» **Written request**:
Write out each line of the listing as it stands, without the images.

» **Given information**:
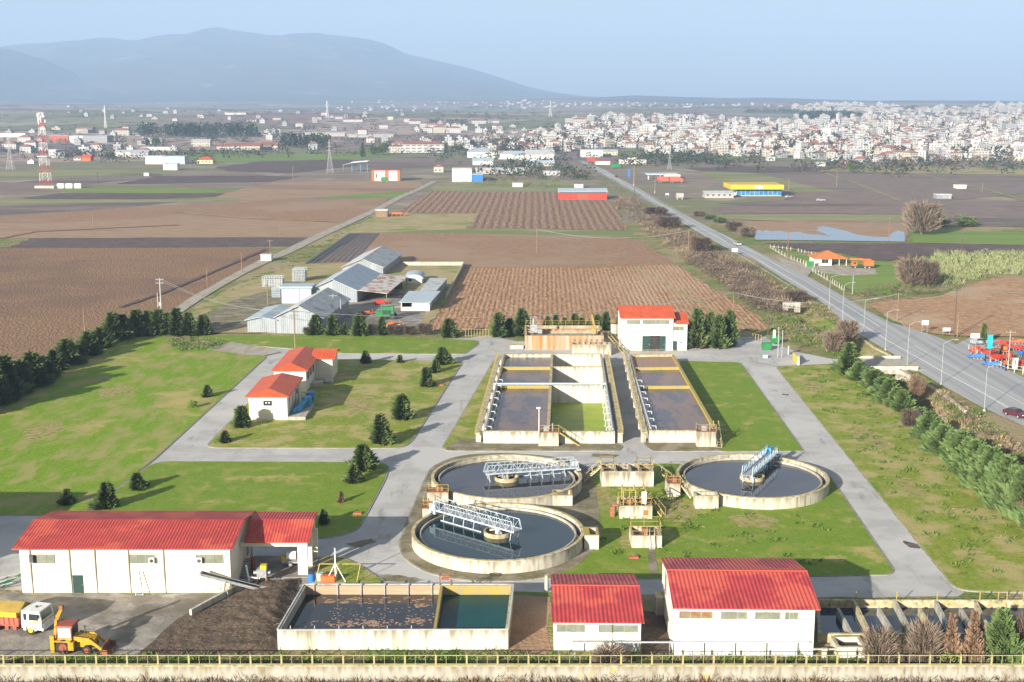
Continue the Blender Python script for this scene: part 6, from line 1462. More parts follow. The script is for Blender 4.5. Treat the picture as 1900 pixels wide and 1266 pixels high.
ms.build('mudguard', M['cabwhite'], t, local=True)
bx = MB().box(-6.4, -1.25, -.02, 2.42, .95, 1.75); bd = bx.build('load_box', M['redbox'], t, local=True)
rb = MB()
for k in range(10): rb.box(-6.3 + k * .55, -6.18 + k * .55, -.1, -.021, .95, 1.75)
rb.box(-6.4, -1.25, -.1, -.021, .85, .949); rb.build('box_ribs', M['redbox'], bd, local=True)
tp = MB(); q = [(-.06, 1.76), (-.06, 2.35), (1.2, 3.0), (2.46, 2.35), (2.46, 1.76)]
tp.add([(-6.5, y, z) for y, z in q] + [(-1.45, y, z) for y, z in q], [(i, i + 1, 6 + i, 5 + i) for i in range(4)] + [(0, 1, 2, 3, 4), (9, 8, 7, 6, 5)]); tp.build('tarpaulin', M['truck_yellow'], t, local=True)
tp = MB(); q = [(-.1, 2.3), (1.2, 3.03), (2.5, 2.3)]
tp.add([(-6.5, y, z) for y, z in q] + [(-1.1, y * 1.0, z + .04) for y, z in q], [(0, 1, 4, 3), (1, 2, 5, 4)]).add([(-1.1, -.1, 2.34), (-1.1, 1.2, 3.07), (-1.1, 2.5, 2.34), (-1.0, 2.5, 1.9), (-1.0, 1.2, 1.9), (-1.0, -.1, 1.9)], [(0, 1, 4, 5), (1, 2, 3, 4)])
tp.build('tarpaulin_top', M['tarp_dark'], t, local=True)
for x, y, in ((0, .16), (0, 2.24), (-4.4, .2), (-4.4, 2.2), (-5.6, .2), (-5.6, 2.2)): wheel(t, x, y, .52, .3, 'truck_yellow')
for x in (-1.7, -2.6): tb('mudflap', x - .3, x + .1, .05, .4, .35, .94, 'redbrown')
# ---- backhoe loader
p = G(119, 1215); p.z = .1
t = thing('backhoe_loader', 'yellow backhoe loader with red cab roof, bucket lowered', 'backhoe loader', p, -.05)
for y in (.0, 1.75): wheel(t, 0, y, .74, .42, 'redbrown'); wheel(t, 2.35, y + (.05 if y else 0), .46, .3, 'redbrown')
MB().box(-.55, 2.9, .45, 1.3, .55, 1.15).build('chassis', M['jcb'], t, local=True)
MB().hexa([(.75, .3, 1.15), (3.0, .4, 1.15), (3.0, 1.4, 1.15), (.75, 1.5, 1.15)], [(.75, .3, 1.75), (3.0, .45, 1.45), (3.0, 1.35, 1.45), (.75, 1.5, 1.75)]).build('bonnet', M['jcb'], t, local=True)
MB().hexa([(.55, -.25, .45), (1.1, -.25, .45), (1.1, .25, .45), (.55, .25, .45)], [(.55, -.25, 1.3), (1.1, -.25, 1.3), (1.1, .25, 1.3), (.55, .25, 1.3)]).build('step_panel', M['jcb'], t, local=True)
for y in (-.25, 1.7): MB().box(-.85, .8, y, y + .3, 1.301, 1.42).build('mudguard', M['jcb'], t, local=True)
cab = MB().box(-.6, .85, .05, 1.7, 1.421, 1.6).build('cab', M['jcb'], t, local=True)
fr = MB()
for x in (-.58, .83):
    for y in (.08, 1.67): fr.beam((x, y, 1.6), (x, y, 2.75), .1)
fr.build('cab_frame', M['redbrown'], cab, local=True)
MB().hexa([(-.8, -.1, 2.75), (1.05, -.1, 2.75), (1.05, 1.85, 2.75), (-.8, 1.85, 2.75)], [(-.7, 0, 2.92), (.95, 0, 2.92), (.95, 1.75, 2.92), (-.7, 1.75, 2.92)]).build('cab_roof', M['redbrown'], cab, local=True)
tb('side_window', -.5, .75, .06, .09, 1.65, 2.7, 'whiteboard', cab); tb('windscreen', .84, .86, .15, 1.6, 1.75, 2.7, 'glass_dark', cab); tb('seat', -.1, .4, .6, 1.15, 1.6, 2.1, 'black', cab)
tb('exhaust', 1.7, 1.8, 1.2, 1.3, 1.6, 2.5, 'black')
am = MB()
for y in (.15, 1.65): am.beam((1.05, y, 1.65), (2.6, y, 1.45), .16, .3); am.beam((2.6, y, 1.45), (3.9, y, .35), .16, .28)
am.beam((2.6, .15, 1.35), (2.6, 1.65, 1.35), .14); am.build('loader_arm', M['jcb'], t, local=True)
MB().hexa([(3.8, -.25, .02), (4.75, -.25, .02), (4.75, 2.05, .02), (3.8, 2.05, .02)], [(3.8, -.25, .1), (4.75, -.25, .06), (4.75, 2.05, .06), (3.8, 2.05, .1)]).hexa([(3.75, -.25, .1), (3.87, -.25, .1), (3.87, 2.05, .1), (3.75, 2.05, .1)], [(3.95, -.25, 1.0), (4.05, -.25, 1.0), (4.05, 2.05, 1.0), (3.95, 2.05, 1.0)]).box(3.8, 4.5, -.3, -.2505, .1, .6).box(3.8, 4.5, 2.0505, 2.1, .1, .6).build('loader_bucket', M['rust'], t, local=True)
MB().box(-1.15, -.75, .4, 1.35, .45, 1.35).box(-1.3, -.9, -.1, .25, .15, 1.9).box(-1.3, -.9, 1.5, 1.85, .15, 1.9).build('stabiliser', M['jcb'], t, local=True)
m = MB().beam((-1.15, .85, 1.2), (-.95, .95, 3.2), .24, .34).beam((-.95, .95, 3.15), (-.45, 1.15, 4.35), .2, .28); m.build('backhoe_boom', M['jcb'], t, local=True)
MB().beam((-.45, 1.15, 4.3), (-1.05, 1.1, 3.4), .16, .22).box(-.65, -.25, .95, 1.35, 4.2, 4.65).build('backhoe_bucket', M['rust'], t, local=True)
# ---- sludge heap, conveyor, machines
hp = [G(u, v).xy for u, v in [(346, 1148), (400, 1124), (445, 1095), (470, 1080), (558, 1075), (560, 1092), (515, 1214), (400, 1218), (255, 1216), (290, 1188)]]
poly = [tuple(q) for q in hp]; x0, x1 = min(q[0] for q in poly), max(q[0] for q in poly); y0, y1 = min(q[1] for q in poly), max(q[1] for q in poly)
def edge_d(x, y):
    d = 1e9
    for (ax, ay), (bx_, by) in zip(poly, poly[1:] + poly[:1]):
        vx, vy = bx_ - ax, by - ay; s = max(0, min(1, ((x - ax) * vx + (y - ay) * vy) / (vx * vx + vy * vy))); d = min(d, math.hypot(x - ax - s * vx, y - ay - s * vy))
    return d if inside(poly, x, y) else -d
mb = MB(); st_ = .2; nX, nY = int((x1 - x0) / st_) + 3, int((y1 - y0) / st_) + 3
for j in range(nY):
    for i in range(nX):
        x, y = x0 - st_ + i * st_, y0 - st_ + j * st_; d = edge_d(x, y)
        rise = .1 + .55 * sm((x - x0 - 3) / 9) * sm((y - y0) / 9 + .1)
        z = .12 + (rise * sm(d / 2.2) + .16 * mnoise.noise(Vector((x * .8, y * .8, 0))) + .07 * mnoise.noise(Vector((x * 2.6, y * 2.6, 4))) + .025 * mnoise.noise(Vector((x * 6, y * 6, 9)))) if d > 0 else .12 + d * .5
        mb.v.append((x, y, max(z, -.15)))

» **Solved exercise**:
Continue the Blender Python script for this scene: part 6, from line 1462. More parts follow. The script is for Blender 4.5. Treat the picture as 1900 pixels wide and 1266 pixels high.
ms.build('mudguard', M['cabwhite'], t, local=True)
bx = MB().box(-6.4, -1.25, -.02, 2.42, .95, 1.75); bd = bx.build('load_box', M['redbox'], t, local=True)
rb = MB()
for k in range(10): rb.box(-6.3 + k * .55, -6.18 + k * .55, -.1, -.021, .95, 1.75)
rb.box(-6.4, -1.25, -.1, -.021, .85, .949); rb.build('box_ribs', M['redbox'], bd, local=True)
tp = MB(); q = [(-.06, 1.76), (-.06, 2.35), (1.2, 3.0), (2.46, 2.35), (2.46, 1.76)]
tp.add([(-6.5, y, z) for y, z in q] + [(-1.45, y, z) for y, z in q], [(i, i + 1, 6 + i, 5 + i) for i in range(4)] + [(0, 1, 2, 3, 4), (9, 8, 7, 6, 5)]); tp.build('tarpaulin', M['truck_yellow'], t, local=True)
tp = MB(); q = [(-.1, 2.3), (1.2, 3.03), (2.5, 2.3)]
tp.add([(-6.5, y, z) for y, z in q] + [(-1.1, y * 1.0, z + .04) for y, z in q], [(0, 1, 4, 3), (1, 2, 5, 4)]).add([(-1.1, -.1, 2.34), (-1.1, 1.2, 3.07), (-1.1, 2.5, 2.34), (-1.0, 2.5, 1.9), (-1.0, 1.2, 1.9), (-1.0, -.1, 1.9)], [(0, 1, 4, 5), (1, 2, 3, 4)])
tp.build('tarpaulin_top', M['tarp_dark'], t, local=True)
for x, y, in ((0, .16), (0, 2.24), (-4.4, .2), (-4.4, 2.2), (-5.6, .2), (-5.6, 2.2)): wheel(t, x, y, .52, .3, 'truck_yellow')
for x in (-1.7, -2.6): tb('mudflap', x - .3, x + .1, .05, .4, .35, .94, 'redbrown')
# ---- backhoe loader
p = G(119, 1215); p.z = .1
t = thing('backhoe_loader', 'yellow backhoe loader with red cab roof, bucket lowered', 'backhoe loader', p, -.05)
for y in (.0, 1.75): wheel(t, 0, y, .74, .42, 'redbrown'); wheel(t, 2.35, y + (.05 if y else 0), .46, .3, 'redbrown')
MB().box(-.55, 2.9, .45, 1.3, .55, 1.15).build('chassis', M['jcb'], t, local=True)
MB().hexa([(.75, .3, 1.15), (3.0, .4, 1.15), (3.0, 1.4, 1.15), (.75, 1.5, 1.15)], [(.75, .3, 1.75), (3.0, .45, 1.45), (3.0, 1.35, 1.45), (.75, 1.5, 1.75)]).build('bonnet', M['jcb'], t, local=True)
MB().hexa([(.55, -.25, .45), (1.1, -.25, .45), (1.1, .25, .45), (.55, .25, .45)], [(.55, -.25, 1.3), (1.1, -.25, 1.3), (1.1, .25, 1.3), (.55, .25, 1.3)]).build('step_panel', M['jcb'], t, local=True)
for y in (-.25, 1.7): MB().box(-.85, .8, y, y + .3, 1.301, 1.42).build('mudguard', M['jcb'], t, local=True)
cab = MB().box(-.6, .85, .05, 1.7, 1.421, 1.6).build('cab', M['jcb'], t, local=True)
fr = MB()
for x in (-.58, .83):
    for y in (.08, 1.67): fr.beam((x, y, 1.6), (x, y, 2.75), .1)
fr.build('cab_frame', M['redbrown'], cab, local=True)
MB().hexa([(-.8, -.1, 2.75), (1.05, -.1, 2.75), (1.05, 1.85, 2.75), (-.8, 1.85, 2.75)], [(-.7, 0, 2.92), (.95, 0, 2.92), (.95, 1.75, 2.92), (-.7, 1.75, 2.92)]).build('cab_roof', M['redbrown'], cab, local=True)
tb('side_window', -.5, .75, .06, .09, 1.65, 2.7, 'whiteboard', cab); tb('windscreen', .84, .86, .15, 1.6, 1.75, 2.7, 'glass_dark', cab); tb('seat', -.1, .4, .6, 1.15, 1.6, 2.1, 'black', cab)
tb('exhaust', 1.7, 1.8, 1.2, 1.3, 1.6, 2.5, 'black')
am = MB()
for y in (.15, 1.65): am.beam((1.05, y, 1.65), (2.6, y, 1.45), .16, .3); am.beam((2.6, y, 1.45), (3.9, y, .35), .16, .28)
am.beam((2.6, .15, 1.35), (2.6, 1.65, 1.35), .14); am.build('loader_arm', M['jcb'], t, local=True)
MB().hexa([(3.8, -.25, .02), (4.75, -.25, .02), (4.75, 2.05, .02), (3.8, 2.05, .02)], [(3.8, -.25, .1), (4.75, -.25, .06), (4.75, 2.05, .06), (3.8, 2.05, .1)]).hexa([(3.75, -.25, .1), (3.87, -.25, .1), (3.87, 2.05, .1), (3.75, 2.05, .1)], [(3.95, -.25, 1.0), (4.05, -.25, 1.0), (4.05, 2.05, 1.0), (3.95, 2.05, 1.0)]).box(3.8, 4.5, -.3, -.2505, .1, .6).box(3.8, 4.5, 2.0505, 2.1, .1, .6).build('loader_bucket', M['rust'], t, local=True)
MB().box(-1.15, -.75, .4, 1.35, .45, 1.35).box(-1.3, -.9, -.1, .25, .15, 1.9).box(-1.3, -.9, 1.5, 1.85, .15, 1.9).build('stabiliser', M['jcb'], t, local=True)
m = MB().beam((-1.15, .85, 1.2), (-.95, .95, 3.2), .24, .34).beam((-.95, .95, 3.15), (-.45, 1.15, 4.35), .2, .28); m.build('backhoe_boom', M['jcb'], t, local=True)
MB().beam((-.45, 1.15, 4.3), (-1.05, 1.1, 3.4), .16, .22).box(-.65, -.25, .95, 1.35, 4.2, 4.65).build('backhoe_bucket', M['rust'], t, local=True)
# ---- sludge heap, conveyor, machines
hp = [G(u, v).xy for u, v in [(346, 1148), (400, 1124), (445, 1095), (470, 1080), (558, 1075), (560, 1092), (515, 1214), (400, 1218), (255, 1216), (290, 1188)]]
poly = [tuple(q) for q in hp]; x0, x1 = min(q[0] for q in poly), max(q[0] for q in poly); y0, y1 = min(q[1] for q in poly), max(q[1] for q in poly)
def edge_d(x, y):
    d = 1e9
    for (ax, ay), (bx_, by) in zip(poly, poly[1:] + poly[:1]):
        vx, vy = bx_ - ax, by - ay; s = max(0, min(1, ((x - ax) * vx + (y - ay) * vy) / (vx * vx + vy * vy))); d = min(d, math.hypot(x - ax - s * vx, y - ay - s * vy))
    return d if inside(poly, x, y) else -d
mb = MB(); st_ = .2; nX, nY = int((x1 - x0) / st_) + 3, int((y1 - y0) / st_) + 3
for j in range(nY):
    for i in range(nX):
        x, y = x0 - st_ + i * st_, y0 - st_ + j * st_; d = edge_d(x, y)
        rise = .1 + .55 * sm((x - x0 - 3) / 9) * sm((y - y0) / 9 + .1)
        z = .12 + (rise * sm(d / 2.2) + .16 * mnoise.noise(Vector((x * .8, y * .8, 0))) + .07 * mnoise.noise(Vector((x * 2.6, y * 2.6, 4))) + .025 * mnoise.noise(Vector((x * 6, y * 6, 9)))) if d > 0 else .12 + d * .5
        mb.v.append((x, y, max(z, -.15)))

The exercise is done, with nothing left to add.